Lessons and Warnings

By evoking union imagery, by empowering the player with choice and freedoms, by giving players the tools to both communicate with and help one another, DRG evokes the aesthetic emotions of camaraderie, accomplishment, pride and teamwork – turning labour into something people actively seek out during their recreation.

A cynical reader may see this and wonder: “how could this be used in real workforces?” ‘Gamification’ is a term used to describe the application of game design to menial or mass labour – it is a ‘buzzword’, something that promises increased productivity and worker satisfaction. On a personal note, it is something I have been asked to implement in two different software jobs, and the tone of these requests were dehumanising and pandering.

Because that is the trick with DRG, that is the magic that makes it work – it isn’t real. There is no way to spend real-world money to buy progress, there is no nepotism or exploitation, there are no union busters and no layoffs. Games cannot be used to augment real labour, because they each exist for very different motivations (Bulut, 2013). 

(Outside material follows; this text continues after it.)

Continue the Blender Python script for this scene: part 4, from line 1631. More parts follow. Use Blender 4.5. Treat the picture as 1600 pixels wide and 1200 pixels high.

R. G. Collingwood says that commercial art both is and isn’t art, that it is “denatured by subordination to a non artistic end; the end of representation.” (Collingwood, 1958, pg. 44-45) There are many lessons to learn from the aesthetic design of DRG, but the greatest is perhaps its simplest – stay together. Never leave a dwarf behind, join a union.

Rock and stone.

Image 8: Rock and Stone!

Bibliography

Adorno, T. W., & Horkheimer, M. (1997). Dialectic of enlightenment (Vol. 15). Verso.

Atlas of Emotions. (Accessed August 1st, 2021) Enjoyment http://atlasofemotions.org/#states/enjoyment 

Bulut, E. (2013). Seeing and playing as labor: Toward a visual materialist pedagogy of video games through Walter Benjamin. Review of Education, Pedagogy, and Cultural Studies, 35(5), 408-425.

Collingwood, R. G. (1958). The principles of art (Vol. 11). Oxford University Press.